TEMPO.CO, Jakarta - Setiap orang memiliki mimpi, begitu juga Didi Kempot. Salah satu mimpi Didi Kempot yang justru baru terwujud akhir-akhir ini adalah manggung di kampus. "Dulu saya memang punya keinginan itu. Bisa enggak musik saya itu masuk kampus, dinyanyikan oleh mahasiswa dan generasi muda? Ternyata alhamdulillah," kata Didi Kempot kepada Tempo akhir 31 Oktober lalu.
Didi kempot mengakui dalam beberapa tahun ini lagunya semakin populer di kalangan anak - anak milenial. "Bahkan sampai sekarang saya enggak percaya penikmat musik saya semakin beragam," katanya.
Salah satu hal unik bagi Didi Kempot adalah pada setiap konser, banyak remaja perempuan ikut menyanyikan lagu-lagunya di depan panggung tanpa malu sambil berjoget. "Dari situ, saya melihat ternyata anak muda kita sekarang tak hanya mengelu-elukan penyanyi luar. Mereka sudah mengapresiasi lagu-lagu tradisional. Sebetulnya lagu tradisional kita dari Sabang sampai Merauke bagus-bagus, lho," katanya.
Didi Kempot Aktif berkarya sejak akhir era 1980-an, penyanyi beraliran campursari ini seolah-olah lahir berkali-kali. Popularitas Didi mencuat di tingkat nasional setelah pria bernama asli Dionisius Prasetyo ini meluncurkan album Stasiun Balapan pada 1999. Namun waktu itu penggemarnya masih terbatas pada orang-orang yang senang akan campursari dan keroncong. Didi pun lekat dengan musik yang dulu identik dengan generasi tua itu.
Kini popularitas Didi kembali meroket. Uniknya, ia kali ini tenar di kalangan anak muda perkotaan. Ia kerap ditanggap dalam acara musik kekinian, yang penontonnya berusia 30 tahun ke bawah. Para penggemarnya memberi julukan baru buat Didi: The Godfather of Broken Heart. Ia juga sering dipanggil dengan sebutan Lord Didi.
Kumpulan penggemarnya punya nama unik, yakni "sadboi" dan "sadgirl", mengacu pada tema lagu-lagu Didi yang bernuansa kesedihan atau patah hati. Para "Sobat Ambyar", panggilan lain penggemar Didi, mengikuti ke mana pun ia mentas.
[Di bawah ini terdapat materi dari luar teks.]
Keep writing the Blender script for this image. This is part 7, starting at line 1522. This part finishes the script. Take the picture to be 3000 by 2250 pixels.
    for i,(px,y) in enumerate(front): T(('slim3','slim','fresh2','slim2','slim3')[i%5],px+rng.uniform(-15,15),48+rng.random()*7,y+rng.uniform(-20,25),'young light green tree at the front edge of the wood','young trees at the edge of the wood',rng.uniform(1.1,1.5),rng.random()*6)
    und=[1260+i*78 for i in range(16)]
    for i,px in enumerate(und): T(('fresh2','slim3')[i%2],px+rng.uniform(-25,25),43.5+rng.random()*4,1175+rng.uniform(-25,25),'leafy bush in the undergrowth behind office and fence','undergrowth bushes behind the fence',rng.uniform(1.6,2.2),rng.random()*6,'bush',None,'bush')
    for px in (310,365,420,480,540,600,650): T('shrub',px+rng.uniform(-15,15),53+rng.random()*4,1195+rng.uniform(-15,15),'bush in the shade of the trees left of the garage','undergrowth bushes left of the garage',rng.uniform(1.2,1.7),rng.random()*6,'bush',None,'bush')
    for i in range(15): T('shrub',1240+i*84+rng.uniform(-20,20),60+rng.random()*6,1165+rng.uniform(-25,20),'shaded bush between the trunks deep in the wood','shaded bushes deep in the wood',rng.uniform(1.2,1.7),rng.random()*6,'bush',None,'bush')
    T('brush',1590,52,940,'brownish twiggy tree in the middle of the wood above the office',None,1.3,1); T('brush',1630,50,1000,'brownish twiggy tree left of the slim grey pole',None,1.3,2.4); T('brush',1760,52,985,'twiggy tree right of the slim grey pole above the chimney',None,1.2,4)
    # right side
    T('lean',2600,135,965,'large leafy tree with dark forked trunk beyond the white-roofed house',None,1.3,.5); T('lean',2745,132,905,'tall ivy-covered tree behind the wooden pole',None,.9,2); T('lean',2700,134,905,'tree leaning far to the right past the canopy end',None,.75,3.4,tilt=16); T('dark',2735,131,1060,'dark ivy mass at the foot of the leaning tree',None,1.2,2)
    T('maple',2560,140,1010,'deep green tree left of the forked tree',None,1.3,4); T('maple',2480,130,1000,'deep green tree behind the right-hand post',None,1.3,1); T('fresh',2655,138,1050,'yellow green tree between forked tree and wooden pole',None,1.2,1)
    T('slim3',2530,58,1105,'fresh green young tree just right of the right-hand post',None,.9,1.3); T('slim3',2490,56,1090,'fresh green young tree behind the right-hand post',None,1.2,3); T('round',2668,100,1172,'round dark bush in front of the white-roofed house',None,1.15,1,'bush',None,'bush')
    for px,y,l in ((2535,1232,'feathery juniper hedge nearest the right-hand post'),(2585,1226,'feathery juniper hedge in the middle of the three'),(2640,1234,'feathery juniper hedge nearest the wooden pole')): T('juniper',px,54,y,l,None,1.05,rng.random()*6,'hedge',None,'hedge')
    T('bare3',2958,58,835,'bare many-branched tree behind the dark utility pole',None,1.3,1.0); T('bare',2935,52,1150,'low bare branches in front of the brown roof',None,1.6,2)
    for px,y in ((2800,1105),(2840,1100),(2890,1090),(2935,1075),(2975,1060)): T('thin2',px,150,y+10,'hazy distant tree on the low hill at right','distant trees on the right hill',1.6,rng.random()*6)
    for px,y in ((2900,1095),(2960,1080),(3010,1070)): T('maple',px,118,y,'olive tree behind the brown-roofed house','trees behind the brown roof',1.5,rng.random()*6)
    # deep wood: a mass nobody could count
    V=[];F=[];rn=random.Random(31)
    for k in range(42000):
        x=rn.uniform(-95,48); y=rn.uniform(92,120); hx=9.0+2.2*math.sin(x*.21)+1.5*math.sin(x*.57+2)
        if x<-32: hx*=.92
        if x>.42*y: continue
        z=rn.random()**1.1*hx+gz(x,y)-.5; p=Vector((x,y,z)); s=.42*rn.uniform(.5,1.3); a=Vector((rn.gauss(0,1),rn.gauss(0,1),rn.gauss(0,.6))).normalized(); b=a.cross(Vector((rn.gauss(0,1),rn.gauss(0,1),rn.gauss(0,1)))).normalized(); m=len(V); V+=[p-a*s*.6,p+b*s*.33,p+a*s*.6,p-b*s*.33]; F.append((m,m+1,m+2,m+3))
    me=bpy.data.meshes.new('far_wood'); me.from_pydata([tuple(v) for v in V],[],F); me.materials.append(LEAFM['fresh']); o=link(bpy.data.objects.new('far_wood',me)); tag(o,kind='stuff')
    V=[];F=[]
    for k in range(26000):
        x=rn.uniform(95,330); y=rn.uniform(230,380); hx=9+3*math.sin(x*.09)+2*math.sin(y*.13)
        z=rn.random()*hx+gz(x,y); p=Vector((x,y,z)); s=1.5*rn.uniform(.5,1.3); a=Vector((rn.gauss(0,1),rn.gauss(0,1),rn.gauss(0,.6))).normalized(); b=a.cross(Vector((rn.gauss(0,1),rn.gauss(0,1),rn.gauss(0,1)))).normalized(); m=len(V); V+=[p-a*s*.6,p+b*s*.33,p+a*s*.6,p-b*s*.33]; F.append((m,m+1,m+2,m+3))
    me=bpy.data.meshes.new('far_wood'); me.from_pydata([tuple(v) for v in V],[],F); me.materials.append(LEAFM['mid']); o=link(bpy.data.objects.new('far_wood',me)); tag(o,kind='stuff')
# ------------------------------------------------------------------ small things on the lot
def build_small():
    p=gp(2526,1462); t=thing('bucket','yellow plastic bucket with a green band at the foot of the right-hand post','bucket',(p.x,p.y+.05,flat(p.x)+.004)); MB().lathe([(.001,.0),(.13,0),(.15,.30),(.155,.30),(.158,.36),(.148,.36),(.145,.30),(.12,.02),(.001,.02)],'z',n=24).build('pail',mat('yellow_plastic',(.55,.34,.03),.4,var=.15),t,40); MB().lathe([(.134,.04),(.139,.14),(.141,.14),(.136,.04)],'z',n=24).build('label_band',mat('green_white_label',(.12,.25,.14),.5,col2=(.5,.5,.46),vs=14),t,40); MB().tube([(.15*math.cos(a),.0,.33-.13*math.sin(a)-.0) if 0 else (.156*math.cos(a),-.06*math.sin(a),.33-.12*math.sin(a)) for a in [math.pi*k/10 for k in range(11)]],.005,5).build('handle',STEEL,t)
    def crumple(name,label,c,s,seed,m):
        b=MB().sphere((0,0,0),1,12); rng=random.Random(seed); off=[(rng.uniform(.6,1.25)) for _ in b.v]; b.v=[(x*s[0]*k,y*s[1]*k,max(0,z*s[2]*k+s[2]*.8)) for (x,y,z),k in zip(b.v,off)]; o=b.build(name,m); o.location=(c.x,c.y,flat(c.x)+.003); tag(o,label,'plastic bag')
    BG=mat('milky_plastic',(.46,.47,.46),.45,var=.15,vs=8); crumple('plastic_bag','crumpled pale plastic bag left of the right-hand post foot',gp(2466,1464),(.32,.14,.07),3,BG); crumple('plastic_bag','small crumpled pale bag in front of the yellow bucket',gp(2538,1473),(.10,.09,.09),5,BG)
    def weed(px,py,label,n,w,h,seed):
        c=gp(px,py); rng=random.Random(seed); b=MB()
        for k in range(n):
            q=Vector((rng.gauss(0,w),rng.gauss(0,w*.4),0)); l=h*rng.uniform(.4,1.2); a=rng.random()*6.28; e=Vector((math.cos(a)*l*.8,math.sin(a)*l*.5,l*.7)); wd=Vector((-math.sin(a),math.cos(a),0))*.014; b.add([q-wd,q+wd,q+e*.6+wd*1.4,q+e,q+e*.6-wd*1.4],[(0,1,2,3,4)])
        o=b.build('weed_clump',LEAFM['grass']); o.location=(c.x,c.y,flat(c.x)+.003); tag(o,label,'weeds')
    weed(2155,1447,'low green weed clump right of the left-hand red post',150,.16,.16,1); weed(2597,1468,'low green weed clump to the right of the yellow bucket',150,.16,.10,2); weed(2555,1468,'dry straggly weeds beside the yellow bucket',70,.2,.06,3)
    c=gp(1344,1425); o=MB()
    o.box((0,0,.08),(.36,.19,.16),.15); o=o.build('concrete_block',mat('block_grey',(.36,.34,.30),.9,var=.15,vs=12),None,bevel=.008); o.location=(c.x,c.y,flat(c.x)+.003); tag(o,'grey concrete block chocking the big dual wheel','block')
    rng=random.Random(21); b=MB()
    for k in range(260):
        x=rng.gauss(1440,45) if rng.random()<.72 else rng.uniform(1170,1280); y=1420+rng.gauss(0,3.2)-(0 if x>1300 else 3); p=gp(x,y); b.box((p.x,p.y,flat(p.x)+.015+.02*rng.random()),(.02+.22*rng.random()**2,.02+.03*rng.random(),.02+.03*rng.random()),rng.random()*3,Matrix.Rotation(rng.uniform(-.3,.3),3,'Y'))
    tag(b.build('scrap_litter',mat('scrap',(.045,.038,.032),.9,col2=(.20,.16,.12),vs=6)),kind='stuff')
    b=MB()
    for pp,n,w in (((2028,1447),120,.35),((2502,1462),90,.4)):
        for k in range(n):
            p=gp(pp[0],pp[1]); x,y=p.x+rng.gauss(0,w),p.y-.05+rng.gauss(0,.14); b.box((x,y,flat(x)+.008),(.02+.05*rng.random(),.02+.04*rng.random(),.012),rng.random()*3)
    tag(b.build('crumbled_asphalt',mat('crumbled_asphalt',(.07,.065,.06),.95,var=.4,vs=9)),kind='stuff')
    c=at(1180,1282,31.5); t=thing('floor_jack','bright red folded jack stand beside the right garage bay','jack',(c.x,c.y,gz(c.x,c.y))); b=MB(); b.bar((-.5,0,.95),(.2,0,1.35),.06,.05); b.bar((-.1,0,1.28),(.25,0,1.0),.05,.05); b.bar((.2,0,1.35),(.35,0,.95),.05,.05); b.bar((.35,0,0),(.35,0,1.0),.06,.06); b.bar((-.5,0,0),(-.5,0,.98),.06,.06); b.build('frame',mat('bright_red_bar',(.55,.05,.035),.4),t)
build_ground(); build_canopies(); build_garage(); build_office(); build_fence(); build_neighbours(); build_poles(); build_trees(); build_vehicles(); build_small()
Didi lahir dari keluarga seni. Ayahnya, Ranto Edi Gudel, dikenal sebagai seniman ketoprak dan pelawak di Solo. Ibunya, Rumiyati, juga penyanyi. Dua kakaknya, Mamiek Prakoso (Mamiek Srimulat) dan Sentot Suwarso, pun bergumul dengan kesenian. Jalan ketenarannya dimulai pada pertengahan 1980-an, ketika ia mengamen di sekitar Slipi, Jakarta Barat. Di situlah ia menggunakan nama Didi Kempot.
Pada era 2000-an, nama Didi Kempot seakan-akan menghilang, meski tetap manggung di berbagai tempat di Indonesia, bahkan Suriname dan Belanda. “Bagi saya, berkesenian itu seperti pekerjaan, wajib. Bangun tidur, saya harus mengarang lagu, mengkhayal,” ujarnya dalam wawancara sebelum ia berpentas di halaman gedung Dewan Perwakilan Rakyat, 31 Oktober lalu.